News

Summit looks to the future with optimism

By John Lewis

Young people from the Goulburn Valley and around the world were treated to a morning of inspiration and optimism at the third annual Nelson Mandela Youth Leadership Summit hosted from Shepparton yesterday.

More than 200 people attended yesterday's two-hour Zoom session including migrants, former refugees, students from Shepparton district schools, and youth leaders from international locations such as the United States and Asia.

Speakers included Victoria's Lead Scientist Dr Amanda Caples, Victorian Chamber of Commerce and Industry president Karyn Sobels, Former Victorian Liberal MP and Chief Optimism Officer at The Centre for Optimism Victor Perton, and USA Consul General, Melbourne-based Michael F Kleine.

The session was led by educator, youth advocate and founder of the Ghandi Experiment Margaret Hepworth.

Retiring Greater Shepparton Secondary College Wanganui campus principal Ken Murray opened the discussion with a reflection on his 40-year career in education and a powerful quote from the legendary South African leader Nelson Mandela: "Keep your head pointing towards the sun and your feet facing forward.”

Mr Murray said there was a solution to every problem if young people faced the world with confidence and optimism.

“If there is one gift I could leave you all with, it would not be a new phone or a car - it would be the gift of optimism,” Mr Murray said.

Leaders of Tomorrow chairman and small business coach Aaron Mashano delivered a vivid image of the importance of unity and support.

“If you see a turtle in a mango tree, you know it did not get there by itself,” he said.

Joint convener of the session, Mr Perton advised young people to surround themselves with optimists.

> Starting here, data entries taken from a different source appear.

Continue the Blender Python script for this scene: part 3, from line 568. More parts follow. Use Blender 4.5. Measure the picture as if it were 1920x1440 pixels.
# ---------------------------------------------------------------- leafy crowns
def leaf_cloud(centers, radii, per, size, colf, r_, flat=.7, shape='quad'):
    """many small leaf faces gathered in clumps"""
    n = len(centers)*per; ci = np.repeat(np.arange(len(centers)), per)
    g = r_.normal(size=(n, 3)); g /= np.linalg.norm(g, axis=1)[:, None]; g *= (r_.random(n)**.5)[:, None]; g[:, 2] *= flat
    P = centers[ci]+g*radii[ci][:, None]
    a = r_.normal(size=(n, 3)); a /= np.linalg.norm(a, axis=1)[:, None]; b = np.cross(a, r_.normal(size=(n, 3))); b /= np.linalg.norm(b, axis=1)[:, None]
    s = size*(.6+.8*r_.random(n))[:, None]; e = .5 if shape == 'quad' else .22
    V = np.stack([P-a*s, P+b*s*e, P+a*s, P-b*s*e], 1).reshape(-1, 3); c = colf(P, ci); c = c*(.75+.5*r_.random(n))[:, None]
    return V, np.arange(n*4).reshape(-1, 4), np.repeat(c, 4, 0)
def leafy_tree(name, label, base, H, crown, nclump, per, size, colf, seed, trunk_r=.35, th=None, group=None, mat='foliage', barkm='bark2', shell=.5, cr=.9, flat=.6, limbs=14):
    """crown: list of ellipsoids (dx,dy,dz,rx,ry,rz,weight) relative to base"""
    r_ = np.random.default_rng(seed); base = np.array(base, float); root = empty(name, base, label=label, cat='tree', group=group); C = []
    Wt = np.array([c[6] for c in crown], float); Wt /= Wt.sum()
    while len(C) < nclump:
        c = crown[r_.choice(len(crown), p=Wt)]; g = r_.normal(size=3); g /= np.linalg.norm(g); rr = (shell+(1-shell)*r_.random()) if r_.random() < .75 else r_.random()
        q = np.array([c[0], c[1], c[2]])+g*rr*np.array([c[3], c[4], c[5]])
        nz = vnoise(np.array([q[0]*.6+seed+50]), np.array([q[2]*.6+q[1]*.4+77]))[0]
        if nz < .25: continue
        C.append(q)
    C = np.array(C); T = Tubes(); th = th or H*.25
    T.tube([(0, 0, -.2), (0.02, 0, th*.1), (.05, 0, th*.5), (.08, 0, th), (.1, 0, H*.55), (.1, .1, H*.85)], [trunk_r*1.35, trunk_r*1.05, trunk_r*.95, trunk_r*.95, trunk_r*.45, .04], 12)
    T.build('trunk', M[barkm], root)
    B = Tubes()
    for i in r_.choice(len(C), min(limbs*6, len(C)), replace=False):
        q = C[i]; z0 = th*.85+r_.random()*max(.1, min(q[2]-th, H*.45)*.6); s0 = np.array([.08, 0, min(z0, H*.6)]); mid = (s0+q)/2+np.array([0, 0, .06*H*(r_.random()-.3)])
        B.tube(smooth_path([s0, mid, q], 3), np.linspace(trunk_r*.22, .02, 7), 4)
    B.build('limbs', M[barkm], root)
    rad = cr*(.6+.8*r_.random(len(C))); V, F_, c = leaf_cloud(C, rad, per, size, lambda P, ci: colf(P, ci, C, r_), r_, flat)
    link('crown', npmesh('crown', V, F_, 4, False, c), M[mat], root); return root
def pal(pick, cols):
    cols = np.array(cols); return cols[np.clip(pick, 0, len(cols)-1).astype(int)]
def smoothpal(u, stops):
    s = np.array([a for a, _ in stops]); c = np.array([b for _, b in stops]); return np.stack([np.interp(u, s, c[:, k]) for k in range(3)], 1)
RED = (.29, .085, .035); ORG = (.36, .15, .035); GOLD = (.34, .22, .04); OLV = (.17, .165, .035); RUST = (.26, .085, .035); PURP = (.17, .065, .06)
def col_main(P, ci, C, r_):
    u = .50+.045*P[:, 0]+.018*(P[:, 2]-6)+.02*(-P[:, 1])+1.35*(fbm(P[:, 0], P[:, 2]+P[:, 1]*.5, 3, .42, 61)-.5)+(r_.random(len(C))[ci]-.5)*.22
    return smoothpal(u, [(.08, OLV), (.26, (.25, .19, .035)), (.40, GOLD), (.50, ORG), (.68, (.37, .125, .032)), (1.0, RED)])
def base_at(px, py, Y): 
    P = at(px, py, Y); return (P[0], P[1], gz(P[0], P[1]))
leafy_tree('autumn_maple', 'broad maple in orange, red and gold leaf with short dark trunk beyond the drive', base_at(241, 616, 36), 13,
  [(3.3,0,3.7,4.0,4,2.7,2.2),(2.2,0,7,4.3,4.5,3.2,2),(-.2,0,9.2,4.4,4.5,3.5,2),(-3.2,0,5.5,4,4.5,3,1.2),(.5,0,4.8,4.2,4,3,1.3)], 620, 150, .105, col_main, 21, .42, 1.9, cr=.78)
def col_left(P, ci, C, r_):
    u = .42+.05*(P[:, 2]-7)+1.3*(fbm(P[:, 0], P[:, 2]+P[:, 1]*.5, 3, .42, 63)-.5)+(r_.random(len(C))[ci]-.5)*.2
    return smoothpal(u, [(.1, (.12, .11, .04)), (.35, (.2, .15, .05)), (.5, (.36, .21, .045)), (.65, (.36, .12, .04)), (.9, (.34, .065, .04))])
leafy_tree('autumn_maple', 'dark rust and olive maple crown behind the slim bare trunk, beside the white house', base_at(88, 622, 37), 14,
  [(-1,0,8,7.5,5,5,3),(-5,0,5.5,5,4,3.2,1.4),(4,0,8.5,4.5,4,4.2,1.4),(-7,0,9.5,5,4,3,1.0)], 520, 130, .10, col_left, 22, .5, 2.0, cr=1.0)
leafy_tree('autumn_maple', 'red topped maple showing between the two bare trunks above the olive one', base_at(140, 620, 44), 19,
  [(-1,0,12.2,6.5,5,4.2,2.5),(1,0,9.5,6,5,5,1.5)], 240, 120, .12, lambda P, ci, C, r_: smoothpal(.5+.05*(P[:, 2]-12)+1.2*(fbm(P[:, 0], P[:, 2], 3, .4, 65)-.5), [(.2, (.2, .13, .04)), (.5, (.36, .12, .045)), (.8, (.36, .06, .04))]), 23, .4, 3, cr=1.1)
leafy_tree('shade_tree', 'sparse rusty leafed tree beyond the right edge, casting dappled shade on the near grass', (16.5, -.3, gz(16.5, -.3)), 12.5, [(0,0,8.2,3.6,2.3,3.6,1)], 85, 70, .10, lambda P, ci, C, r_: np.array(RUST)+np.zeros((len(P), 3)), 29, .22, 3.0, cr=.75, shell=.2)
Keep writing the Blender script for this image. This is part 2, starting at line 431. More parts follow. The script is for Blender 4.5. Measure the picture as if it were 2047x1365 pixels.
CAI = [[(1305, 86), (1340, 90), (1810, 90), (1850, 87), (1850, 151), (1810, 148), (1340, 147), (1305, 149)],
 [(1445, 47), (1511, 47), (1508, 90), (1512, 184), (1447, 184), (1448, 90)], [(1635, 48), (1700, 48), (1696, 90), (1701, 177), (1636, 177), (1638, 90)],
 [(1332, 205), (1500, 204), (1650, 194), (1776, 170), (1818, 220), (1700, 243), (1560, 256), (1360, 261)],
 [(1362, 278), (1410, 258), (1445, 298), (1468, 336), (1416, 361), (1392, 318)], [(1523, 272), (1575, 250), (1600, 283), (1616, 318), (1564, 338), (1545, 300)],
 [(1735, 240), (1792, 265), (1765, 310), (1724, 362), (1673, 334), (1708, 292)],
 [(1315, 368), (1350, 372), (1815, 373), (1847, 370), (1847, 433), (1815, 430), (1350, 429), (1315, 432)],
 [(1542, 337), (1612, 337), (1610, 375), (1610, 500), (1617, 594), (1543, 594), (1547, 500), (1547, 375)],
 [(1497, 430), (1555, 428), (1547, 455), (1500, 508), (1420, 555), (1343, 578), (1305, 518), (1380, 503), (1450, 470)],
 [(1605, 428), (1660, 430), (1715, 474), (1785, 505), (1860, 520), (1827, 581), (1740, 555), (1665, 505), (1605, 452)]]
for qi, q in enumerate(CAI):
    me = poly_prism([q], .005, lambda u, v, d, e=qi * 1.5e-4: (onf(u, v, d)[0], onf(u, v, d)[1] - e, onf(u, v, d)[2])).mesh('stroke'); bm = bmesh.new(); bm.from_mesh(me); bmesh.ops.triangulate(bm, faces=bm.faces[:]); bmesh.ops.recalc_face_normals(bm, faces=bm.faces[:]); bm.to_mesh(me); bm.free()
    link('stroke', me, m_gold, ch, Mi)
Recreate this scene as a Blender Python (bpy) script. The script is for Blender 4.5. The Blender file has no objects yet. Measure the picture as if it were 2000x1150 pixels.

“The world is looking for realistic and intellectually optimistic leaders - just like you,” he said.

Participants also had access to a series of video messages from national and local leaders including Member for Northern Victoria Wendy Lovell, FamilyCare's David Tennant, Notre Dame Secondary College principal John Cortese, businessman Rob Priestly and McPherson Media Group chairman Ross McPherson.

ABC news presenter Michael Rowland remembered meeting Mr Mandela in Sydney in 1990 shortly after the legendary leader was released from jail in South Africa.

“I remember many things about that meeting, his firm handshake and his beautiful smile, but I deeply and fondly remember the optimism, the hope springing from his speeches - and this from a man who had spent decades in prison,” Mr Rowland said.

Shepparton's Future Voices founder and joint convener of yesterday's summit Rashidi Sumaili said it was inspiring to see so many young people engaging with leaders.

“The summit has provided these networks and skills for young people from across the world. I am happy to see young people looking for opportunities,” Mr Sumaili said.